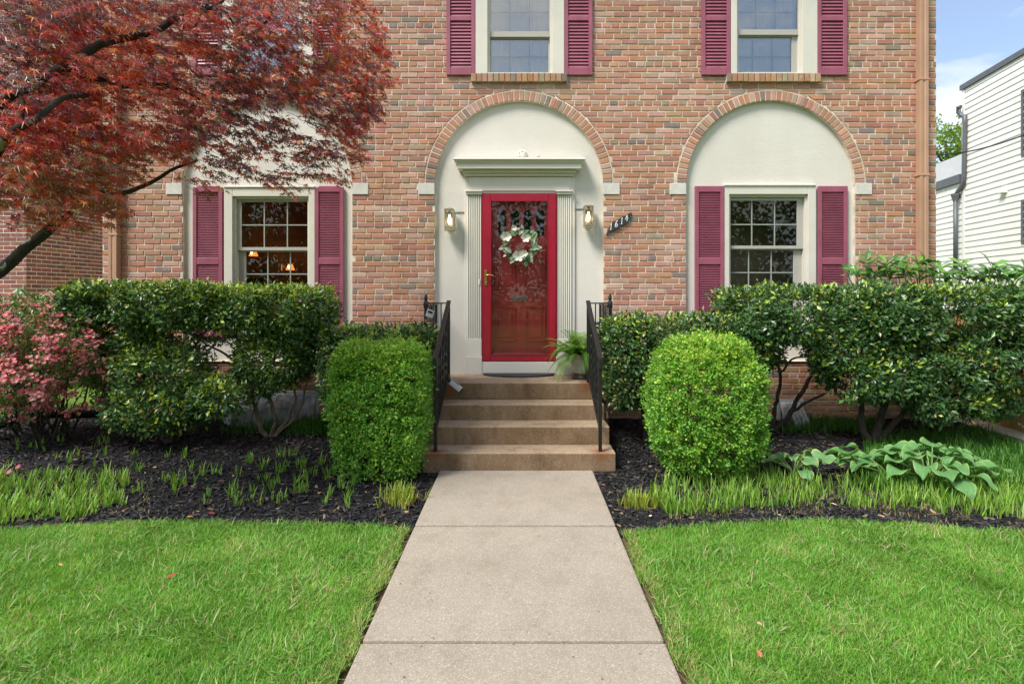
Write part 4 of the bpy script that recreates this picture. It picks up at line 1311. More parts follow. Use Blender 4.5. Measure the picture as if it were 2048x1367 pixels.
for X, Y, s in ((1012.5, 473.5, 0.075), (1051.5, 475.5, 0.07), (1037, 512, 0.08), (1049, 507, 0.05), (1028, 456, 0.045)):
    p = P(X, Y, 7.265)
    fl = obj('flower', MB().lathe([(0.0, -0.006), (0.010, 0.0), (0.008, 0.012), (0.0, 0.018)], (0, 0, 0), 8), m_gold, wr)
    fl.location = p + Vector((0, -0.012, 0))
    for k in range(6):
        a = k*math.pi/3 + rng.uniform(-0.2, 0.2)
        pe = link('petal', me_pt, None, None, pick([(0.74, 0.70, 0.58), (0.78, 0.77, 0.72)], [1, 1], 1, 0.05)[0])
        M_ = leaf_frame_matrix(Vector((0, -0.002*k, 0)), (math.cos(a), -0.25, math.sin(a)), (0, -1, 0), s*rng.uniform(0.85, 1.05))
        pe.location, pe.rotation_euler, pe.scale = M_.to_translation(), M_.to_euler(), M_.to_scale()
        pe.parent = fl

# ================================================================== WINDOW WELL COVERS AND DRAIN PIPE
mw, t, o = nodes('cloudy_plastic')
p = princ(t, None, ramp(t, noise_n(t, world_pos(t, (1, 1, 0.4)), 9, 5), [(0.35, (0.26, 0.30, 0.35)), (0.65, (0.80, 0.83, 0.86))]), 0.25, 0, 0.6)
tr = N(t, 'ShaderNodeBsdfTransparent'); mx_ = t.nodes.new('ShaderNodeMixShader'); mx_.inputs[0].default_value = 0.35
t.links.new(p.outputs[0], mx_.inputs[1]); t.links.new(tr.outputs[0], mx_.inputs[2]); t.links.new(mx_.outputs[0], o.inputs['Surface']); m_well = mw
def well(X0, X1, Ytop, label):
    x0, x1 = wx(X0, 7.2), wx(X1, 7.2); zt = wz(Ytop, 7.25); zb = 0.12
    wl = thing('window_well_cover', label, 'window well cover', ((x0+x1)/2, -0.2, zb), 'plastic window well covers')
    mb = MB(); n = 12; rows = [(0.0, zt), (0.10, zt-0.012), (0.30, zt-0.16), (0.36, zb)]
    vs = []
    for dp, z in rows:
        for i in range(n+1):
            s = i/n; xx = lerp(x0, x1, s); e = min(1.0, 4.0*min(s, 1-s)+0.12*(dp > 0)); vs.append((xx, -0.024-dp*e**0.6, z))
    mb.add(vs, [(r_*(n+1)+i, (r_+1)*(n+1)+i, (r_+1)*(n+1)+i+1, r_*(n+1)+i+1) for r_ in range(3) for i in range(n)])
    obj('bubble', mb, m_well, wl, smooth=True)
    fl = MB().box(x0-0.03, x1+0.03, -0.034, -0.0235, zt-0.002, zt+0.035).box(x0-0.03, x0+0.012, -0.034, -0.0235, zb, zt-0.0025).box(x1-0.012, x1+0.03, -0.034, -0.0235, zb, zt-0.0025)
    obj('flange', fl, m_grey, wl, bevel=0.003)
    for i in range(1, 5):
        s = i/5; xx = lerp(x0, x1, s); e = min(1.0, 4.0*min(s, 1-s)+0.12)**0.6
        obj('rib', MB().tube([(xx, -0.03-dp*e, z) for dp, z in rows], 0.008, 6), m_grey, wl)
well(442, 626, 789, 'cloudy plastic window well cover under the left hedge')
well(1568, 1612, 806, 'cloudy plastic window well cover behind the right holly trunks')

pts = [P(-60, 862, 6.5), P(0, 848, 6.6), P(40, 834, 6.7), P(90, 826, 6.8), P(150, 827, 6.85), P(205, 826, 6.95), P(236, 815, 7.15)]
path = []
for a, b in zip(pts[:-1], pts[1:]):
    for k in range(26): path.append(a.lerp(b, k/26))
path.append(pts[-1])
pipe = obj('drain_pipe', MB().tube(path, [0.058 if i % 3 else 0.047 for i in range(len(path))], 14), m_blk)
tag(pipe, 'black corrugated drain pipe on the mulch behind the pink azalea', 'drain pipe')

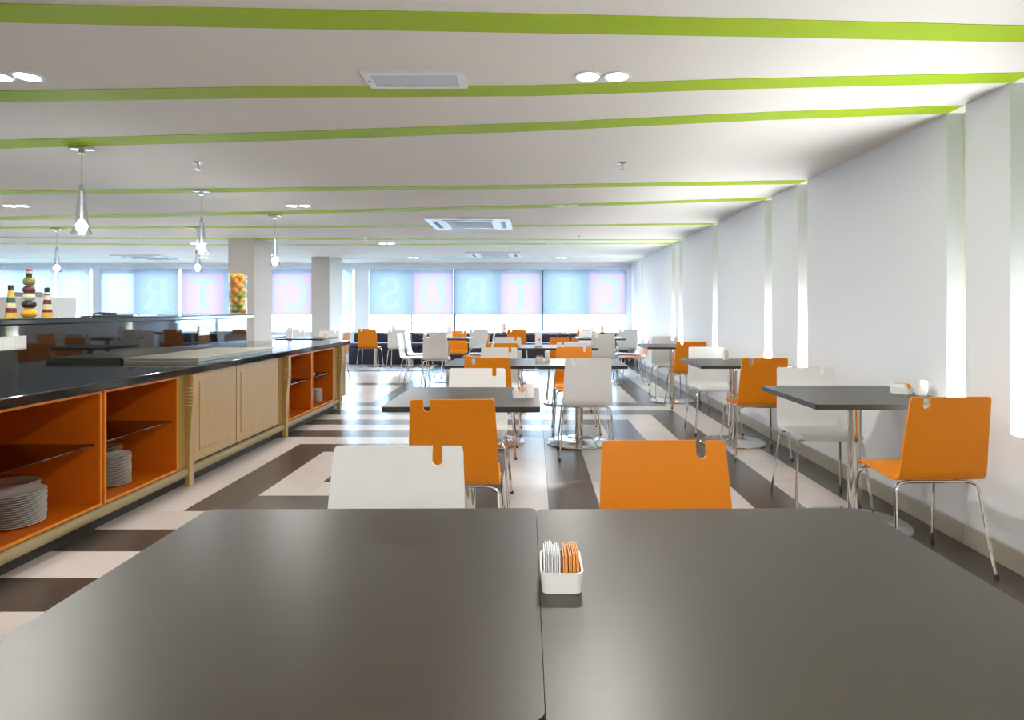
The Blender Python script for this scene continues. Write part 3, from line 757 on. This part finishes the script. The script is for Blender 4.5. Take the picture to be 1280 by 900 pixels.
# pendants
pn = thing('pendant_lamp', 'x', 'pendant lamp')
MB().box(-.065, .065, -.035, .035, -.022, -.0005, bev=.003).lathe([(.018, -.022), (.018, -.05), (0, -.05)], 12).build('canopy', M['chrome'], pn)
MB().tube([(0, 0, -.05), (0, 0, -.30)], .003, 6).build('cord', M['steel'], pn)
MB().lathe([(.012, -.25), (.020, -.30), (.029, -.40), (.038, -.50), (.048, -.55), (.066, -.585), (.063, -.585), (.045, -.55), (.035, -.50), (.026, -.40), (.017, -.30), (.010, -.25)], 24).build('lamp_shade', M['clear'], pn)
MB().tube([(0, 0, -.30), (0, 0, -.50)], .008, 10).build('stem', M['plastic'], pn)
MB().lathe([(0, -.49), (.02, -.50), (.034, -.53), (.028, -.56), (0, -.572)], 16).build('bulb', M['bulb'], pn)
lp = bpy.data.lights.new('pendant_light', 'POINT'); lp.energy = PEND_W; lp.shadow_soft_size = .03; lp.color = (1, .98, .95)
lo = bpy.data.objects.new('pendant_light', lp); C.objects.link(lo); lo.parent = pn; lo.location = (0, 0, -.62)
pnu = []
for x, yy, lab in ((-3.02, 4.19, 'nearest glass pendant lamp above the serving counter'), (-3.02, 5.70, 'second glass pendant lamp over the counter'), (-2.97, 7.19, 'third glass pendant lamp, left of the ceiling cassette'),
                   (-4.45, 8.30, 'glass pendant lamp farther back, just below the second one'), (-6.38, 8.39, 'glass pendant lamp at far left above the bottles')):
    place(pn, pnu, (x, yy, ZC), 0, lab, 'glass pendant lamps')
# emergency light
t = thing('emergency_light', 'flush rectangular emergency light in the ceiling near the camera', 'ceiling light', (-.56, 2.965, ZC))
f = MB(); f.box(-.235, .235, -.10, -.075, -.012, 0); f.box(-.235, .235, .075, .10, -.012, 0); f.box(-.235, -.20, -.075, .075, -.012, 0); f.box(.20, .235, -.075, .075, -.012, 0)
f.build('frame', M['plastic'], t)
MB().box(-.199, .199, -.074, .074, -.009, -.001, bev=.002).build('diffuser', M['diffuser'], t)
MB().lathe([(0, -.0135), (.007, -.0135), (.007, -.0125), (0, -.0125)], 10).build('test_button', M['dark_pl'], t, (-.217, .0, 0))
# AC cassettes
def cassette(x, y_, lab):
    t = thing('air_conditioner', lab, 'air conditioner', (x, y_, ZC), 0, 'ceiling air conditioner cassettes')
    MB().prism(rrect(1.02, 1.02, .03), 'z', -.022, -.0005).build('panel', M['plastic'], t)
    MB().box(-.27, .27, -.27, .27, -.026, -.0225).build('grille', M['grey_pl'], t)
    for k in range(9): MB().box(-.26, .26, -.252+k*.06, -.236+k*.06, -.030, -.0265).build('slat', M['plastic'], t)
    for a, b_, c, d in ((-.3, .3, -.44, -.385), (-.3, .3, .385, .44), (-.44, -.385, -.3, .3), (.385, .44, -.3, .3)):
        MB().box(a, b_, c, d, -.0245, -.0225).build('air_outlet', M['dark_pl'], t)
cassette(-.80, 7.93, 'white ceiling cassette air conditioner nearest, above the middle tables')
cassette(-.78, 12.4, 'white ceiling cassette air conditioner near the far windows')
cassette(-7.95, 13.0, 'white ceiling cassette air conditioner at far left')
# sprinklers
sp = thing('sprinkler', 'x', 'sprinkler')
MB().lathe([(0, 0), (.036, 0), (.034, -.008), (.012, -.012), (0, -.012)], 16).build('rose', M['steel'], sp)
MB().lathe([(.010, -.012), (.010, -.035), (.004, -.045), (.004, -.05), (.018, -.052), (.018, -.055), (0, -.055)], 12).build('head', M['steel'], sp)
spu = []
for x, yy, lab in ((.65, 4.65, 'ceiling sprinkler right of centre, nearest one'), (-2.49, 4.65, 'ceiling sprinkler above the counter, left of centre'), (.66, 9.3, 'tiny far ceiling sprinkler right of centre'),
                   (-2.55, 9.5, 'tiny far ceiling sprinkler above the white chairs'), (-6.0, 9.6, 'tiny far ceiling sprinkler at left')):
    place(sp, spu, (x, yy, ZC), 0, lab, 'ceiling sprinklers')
-- -- --
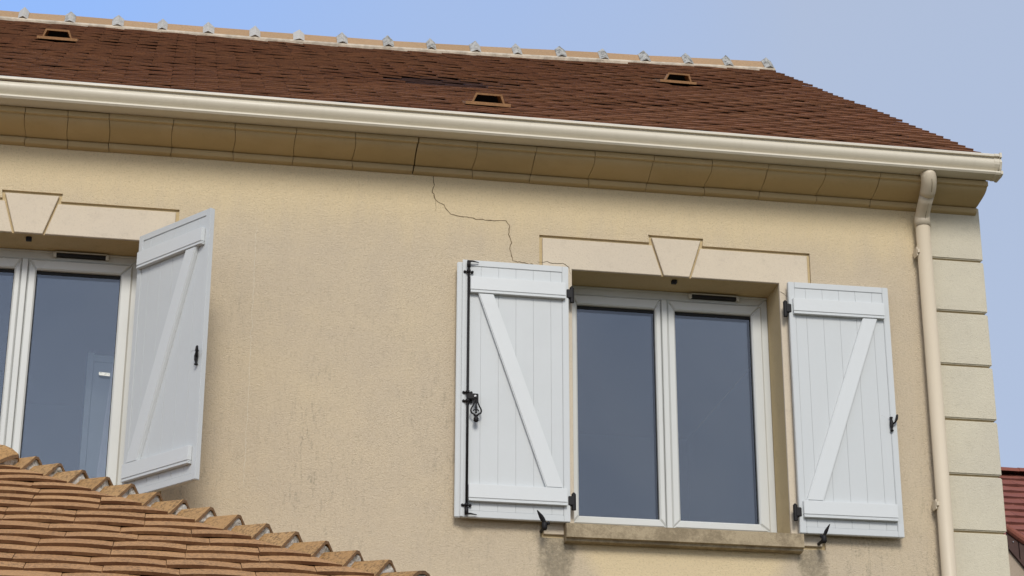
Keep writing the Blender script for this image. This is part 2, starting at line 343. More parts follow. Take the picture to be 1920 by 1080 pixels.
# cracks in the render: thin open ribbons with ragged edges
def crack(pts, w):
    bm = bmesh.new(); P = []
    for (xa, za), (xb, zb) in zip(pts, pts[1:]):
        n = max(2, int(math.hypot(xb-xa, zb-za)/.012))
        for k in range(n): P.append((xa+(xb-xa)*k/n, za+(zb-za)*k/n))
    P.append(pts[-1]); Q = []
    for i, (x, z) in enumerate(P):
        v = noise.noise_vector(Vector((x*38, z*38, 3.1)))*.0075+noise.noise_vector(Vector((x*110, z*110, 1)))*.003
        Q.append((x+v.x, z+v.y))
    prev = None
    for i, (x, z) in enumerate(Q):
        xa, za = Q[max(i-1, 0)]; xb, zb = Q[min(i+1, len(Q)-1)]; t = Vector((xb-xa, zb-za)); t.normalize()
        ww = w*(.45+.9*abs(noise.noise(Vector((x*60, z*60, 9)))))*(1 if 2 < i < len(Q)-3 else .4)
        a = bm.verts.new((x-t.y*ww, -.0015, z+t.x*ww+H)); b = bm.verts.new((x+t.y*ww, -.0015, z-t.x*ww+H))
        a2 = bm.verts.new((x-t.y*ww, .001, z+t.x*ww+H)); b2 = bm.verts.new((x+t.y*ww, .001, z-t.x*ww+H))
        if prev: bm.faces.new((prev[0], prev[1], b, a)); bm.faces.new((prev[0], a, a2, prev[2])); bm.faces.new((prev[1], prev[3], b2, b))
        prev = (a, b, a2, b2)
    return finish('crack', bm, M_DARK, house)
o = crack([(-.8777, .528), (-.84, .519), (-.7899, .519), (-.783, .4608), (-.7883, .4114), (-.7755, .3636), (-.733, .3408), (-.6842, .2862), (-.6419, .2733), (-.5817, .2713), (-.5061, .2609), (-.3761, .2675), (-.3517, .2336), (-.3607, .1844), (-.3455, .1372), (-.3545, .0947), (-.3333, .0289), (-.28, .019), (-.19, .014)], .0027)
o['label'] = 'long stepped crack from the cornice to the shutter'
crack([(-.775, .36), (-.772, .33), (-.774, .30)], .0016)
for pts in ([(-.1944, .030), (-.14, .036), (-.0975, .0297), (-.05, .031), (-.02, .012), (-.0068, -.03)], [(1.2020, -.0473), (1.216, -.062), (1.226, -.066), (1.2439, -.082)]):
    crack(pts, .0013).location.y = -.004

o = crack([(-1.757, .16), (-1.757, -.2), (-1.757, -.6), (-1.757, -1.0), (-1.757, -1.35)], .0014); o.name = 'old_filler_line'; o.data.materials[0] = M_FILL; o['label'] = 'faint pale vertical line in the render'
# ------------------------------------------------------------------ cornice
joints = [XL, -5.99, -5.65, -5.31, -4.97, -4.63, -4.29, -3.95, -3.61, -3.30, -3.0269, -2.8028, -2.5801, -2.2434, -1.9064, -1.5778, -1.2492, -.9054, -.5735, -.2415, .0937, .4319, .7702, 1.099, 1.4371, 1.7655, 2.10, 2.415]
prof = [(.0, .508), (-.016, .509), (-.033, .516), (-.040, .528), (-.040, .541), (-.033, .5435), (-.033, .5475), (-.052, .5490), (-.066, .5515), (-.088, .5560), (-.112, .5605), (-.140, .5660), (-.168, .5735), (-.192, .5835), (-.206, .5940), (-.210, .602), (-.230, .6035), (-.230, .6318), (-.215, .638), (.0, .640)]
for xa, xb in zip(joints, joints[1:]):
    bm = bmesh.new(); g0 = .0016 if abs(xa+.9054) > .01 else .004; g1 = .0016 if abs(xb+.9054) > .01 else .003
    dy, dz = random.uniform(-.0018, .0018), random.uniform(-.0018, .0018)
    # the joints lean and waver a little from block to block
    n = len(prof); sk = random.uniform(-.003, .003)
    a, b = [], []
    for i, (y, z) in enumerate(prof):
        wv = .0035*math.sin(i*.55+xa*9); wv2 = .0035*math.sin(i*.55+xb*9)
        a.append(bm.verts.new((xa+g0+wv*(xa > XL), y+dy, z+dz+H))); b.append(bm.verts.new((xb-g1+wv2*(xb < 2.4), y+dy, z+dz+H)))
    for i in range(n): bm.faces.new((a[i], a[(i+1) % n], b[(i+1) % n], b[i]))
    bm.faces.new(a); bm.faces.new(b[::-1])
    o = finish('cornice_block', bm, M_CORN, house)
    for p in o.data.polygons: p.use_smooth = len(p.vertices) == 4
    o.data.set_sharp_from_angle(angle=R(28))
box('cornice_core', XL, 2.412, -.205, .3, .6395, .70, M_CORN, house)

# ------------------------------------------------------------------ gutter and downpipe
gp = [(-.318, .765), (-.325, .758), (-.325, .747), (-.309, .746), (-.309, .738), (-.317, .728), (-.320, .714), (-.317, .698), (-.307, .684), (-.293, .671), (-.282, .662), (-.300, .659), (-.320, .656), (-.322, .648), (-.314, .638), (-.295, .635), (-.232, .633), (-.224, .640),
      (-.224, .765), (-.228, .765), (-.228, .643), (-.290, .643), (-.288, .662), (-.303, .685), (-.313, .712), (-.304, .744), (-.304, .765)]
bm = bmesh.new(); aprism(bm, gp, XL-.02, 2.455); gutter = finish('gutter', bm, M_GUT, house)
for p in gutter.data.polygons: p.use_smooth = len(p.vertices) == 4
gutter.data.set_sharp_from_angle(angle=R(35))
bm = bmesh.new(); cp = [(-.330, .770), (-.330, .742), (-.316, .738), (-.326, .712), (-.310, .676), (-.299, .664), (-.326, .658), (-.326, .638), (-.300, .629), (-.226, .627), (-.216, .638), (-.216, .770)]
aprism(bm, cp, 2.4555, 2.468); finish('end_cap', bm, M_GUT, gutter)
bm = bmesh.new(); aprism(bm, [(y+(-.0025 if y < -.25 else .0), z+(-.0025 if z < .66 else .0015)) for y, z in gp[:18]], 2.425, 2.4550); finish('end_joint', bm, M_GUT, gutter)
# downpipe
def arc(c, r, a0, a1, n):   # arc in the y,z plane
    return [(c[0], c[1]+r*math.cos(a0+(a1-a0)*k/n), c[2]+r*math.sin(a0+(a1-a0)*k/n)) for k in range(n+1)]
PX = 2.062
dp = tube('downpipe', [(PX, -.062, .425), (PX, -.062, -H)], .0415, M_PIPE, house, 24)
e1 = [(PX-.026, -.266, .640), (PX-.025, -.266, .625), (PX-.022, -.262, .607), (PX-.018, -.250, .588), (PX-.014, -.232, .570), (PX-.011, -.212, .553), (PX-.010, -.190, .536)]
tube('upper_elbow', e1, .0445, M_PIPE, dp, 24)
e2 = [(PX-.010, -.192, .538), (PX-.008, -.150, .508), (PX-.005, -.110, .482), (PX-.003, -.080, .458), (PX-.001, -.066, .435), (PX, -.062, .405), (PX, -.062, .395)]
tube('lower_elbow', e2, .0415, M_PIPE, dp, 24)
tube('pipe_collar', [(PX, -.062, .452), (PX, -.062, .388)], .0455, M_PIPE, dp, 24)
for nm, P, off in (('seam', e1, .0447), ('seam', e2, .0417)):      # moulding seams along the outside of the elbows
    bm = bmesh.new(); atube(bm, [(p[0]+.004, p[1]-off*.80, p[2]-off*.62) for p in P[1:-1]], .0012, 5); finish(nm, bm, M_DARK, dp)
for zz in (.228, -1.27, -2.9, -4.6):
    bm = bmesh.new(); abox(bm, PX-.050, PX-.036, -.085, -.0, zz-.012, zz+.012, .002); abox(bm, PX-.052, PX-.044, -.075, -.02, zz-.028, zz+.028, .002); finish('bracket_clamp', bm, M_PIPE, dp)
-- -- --
Direction — Your answer should be a single number: the count of lines in the data that include the word "part".

Task response — 3